CNN.com – Man charged with stealing Wi-Fi signal – Jul 7, 2005 — How can this be illegal when the computers often latch onto the wrong signal by themselves? This is going to create a lot of trouble for the justice system if they prosecute! My PC Magazine column here discusses the ramifications. The fact is that it should be public policy that an open unencrypted 802.11 signal be public domain once it leaves the premises.
ST. PETERSBURG, Florida (AP) — Police have arrested a man for using someone else’s wireless Internet network in one of the first criminal cases involving this fairly common practice.
Benjamin Smith III, 41, faces a pretrial hearing this month following his April arrest on charges of unauthorized access to a computer network, a third-degree felony.
Police say Smith admitted using the Wi-Fi signal from the home of Richard Dinon, who had noticed Smith sitting in an SUV outside Dinon’s house using a laptop computer.
found by C. Groves












Stealing? Hardly. If they sniffed the airwaves they would have seen that the owners router issued a DHCPOFFER, as in OFFER. He offered his service whomever REQUESTED it. If I request to use your water spigot and you have a robot that says yes, I guess you gave permission. His router gave permission by offering the DHCP IP. If he didn’t want people using his router, he should have turned off DHCP. Pretty simple stuff.
This should die soon in court. The owner was lazy, or ignorant, but willingly gave the service.
I agree with the aspect of using a connection if the owner does nothing to protect it. Even the smallest security measure. This though I think is different because he was in a residential neighborhood at night. When someone was checking him out he left. Then he returned later!? I would call this suspicious behavior. A more open public area, Library, Panera, Bruggers, would not find this odd. But in a residential area!! There might have been something else involved here.

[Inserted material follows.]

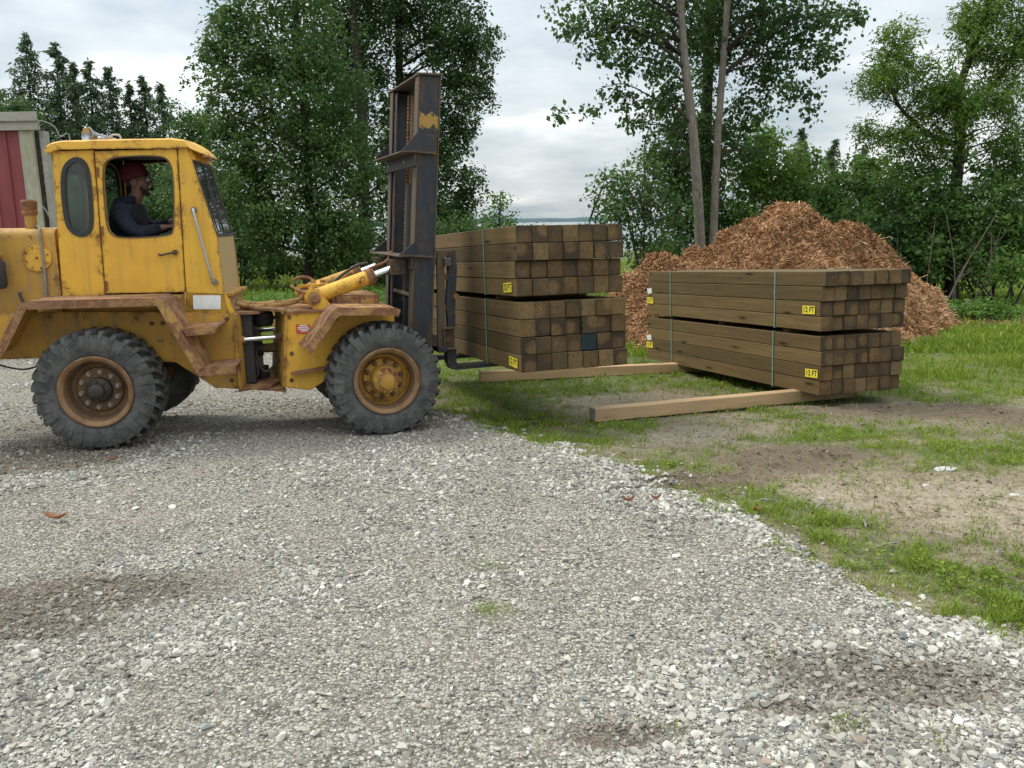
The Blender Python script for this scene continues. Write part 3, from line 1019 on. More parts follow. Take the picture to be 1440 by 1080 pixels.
def bundle(corner, yaw, tilt, label, tags, straps, stagger, bearers=False, blue=None, white=()):
    la = Vector((-cos(yaw), sin(yaw), tilt)).normalized()
    lb = Vector((sin(yaw), cos(yaw), 0))
    lb = (lb - la * lb.dot(la)).normalized()
    up = la.cross(-lb)
    root = empty('timber_bundle')
    root.matrix_world = Matrix(((la.x, -lb.x, up.x, corner[0]), (la.y, -lb.y, up.y, corner[1]), (la.z, -lb.z, up.z, corner[2]), (0, 0, 0, 1)))
    tag(root, label, 'timber bundle', 'strapped bundles of square timbers')
    W = 7 * TS * 0.972
    for r in range(4):
        for c in range(7):
            o = bpy.data.objects.new('timber', TIMBER)
            C.objects.link(o)
            o.parent = root
            da = stagger[r] + random.gauss(0, 0.010)
            flip = pi if random.random() < 0.5 else 0
            o.location = (3.63 / 2 + da, -(c + 0.5) * TS * 0.972 + random.gauss(0, 0.0016), (r + 0.5) * TS + random.gauss(0, 0.0006))
            o.rotation_euler = (random.choice((0, pi)), 0, flip + random.gauss(0, 0.0006))
            if (r, c) == blue:
                o.material_slots[1].link = 'OBJECT'
                o.material_slots[1].material = M['timber_end_blue']
                o['label'] = 'timber with a dark blue stained end'
    for a in straps:
        bm = bmesh.new()
        t, bw, H = 0.002, 0.017, 4 * TS
        box(bm, (a, 0.004, H / 2), (bw, t, H + 0.008))
        box(bm, (a, -W - 0.004, H / 2), (bw, t, H + 0.008))
        box(bm, (a, -W / 2, H + 0.005), (bw, W + 0.012, t))
        box(bm, (a, -W / 2, -0.0035), (bw, W + 0.012, t))
        box(bm, (a + 0.002, 0.0058, H * 0.62), (0.022, 0.0025, 0.035))
        bm_obj('strap', bm, M['band'], root, world_coords=False)
    for (a, z, rz) in tags:
        bm = bmesh.new()
        box(bm, (0, 0, 0), (0.185, 0.078, 0.0012))
        tg = bm_obj('label_tag', bm, M['tag'], root, world_coords=False)
        # the tag reads towards the near end of the bundle
        rot = Matrix(((-1, 0, 0), (0, 0, 1), (0, 1, 0))).to_4x4() @ Matrix.Rotation(rz, 4, 'Z')
        tg.matrix_local = Matrix.Translation((a, 0.0052, z)) @ rot
        lt = bpy.data.objects.new('lettering', LETTERS)
        C.objects.link(lt)
        lt.parent = tg
        lt.location = (0, 0, 0.0012)
    for (a, z) in white:
        bm = bmesh.new()
        n = 7
        vv = [[bm.verts.new((a + (i / (n - 1) - 0.5) * 0.09 + j * 0.015, 0.005 + 0.02 * (i / (n - 1)) ** 2 + 0.004 * j, z + (j - 0.5) * 0.07 + 0.006 * sin(i))) for j in (0, 1)] for i in range(n)]
        for p, q in zip(vv, vv[1:]):
            bm.faces.new((p[0], q[0], q[1], p[1]))
        bm_obj('paper_label', bm, M['white'], root, world_coords=False)
        bm = bmesh.new()
        for i in range(6):
            box(bm, (a - 0.045 + i * 0.011, 0.0082, z - 0.002), (0.003 + 0.002 * (i % 2), 0.0006, 0.045))
        bm_obj('barcode', bm, M['ink'], bpy.data.objects[root.children[-1].name], world_coords=False)
    if bearers:
        bm0 = None
        for a in (0.62, 1.85, 3.05):
            bm = bmesh.new()
            box(bm, (a, -W / 2, -0.0235), (0.09, W - 0.12, 0.0415), bevel=0.002)
            bm_obj('spacer', bm, M['timber'], root, world_coords=False)
    return root, la, lb, up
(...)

I thought that when someone doesn’t lock their wifi, that they are saying, “I’m sharing with whoever wants to use it”. I’m not kidding, I really believed this until I read today that it is illegal. But this was based on my assumption that everyone has unlimited traffic. I didn’t even know that there was such a thing nowadays as limited traffic except outside America. Another reason I assume they are intentionally sharing is because of what local governments and cafes are doing with their freebee wifi nodes. Our apartment complex has an open wifi and I’m sure they don’t care who connects. I’m too far away from the node though, so I just connect to whoever is ‘sharing’.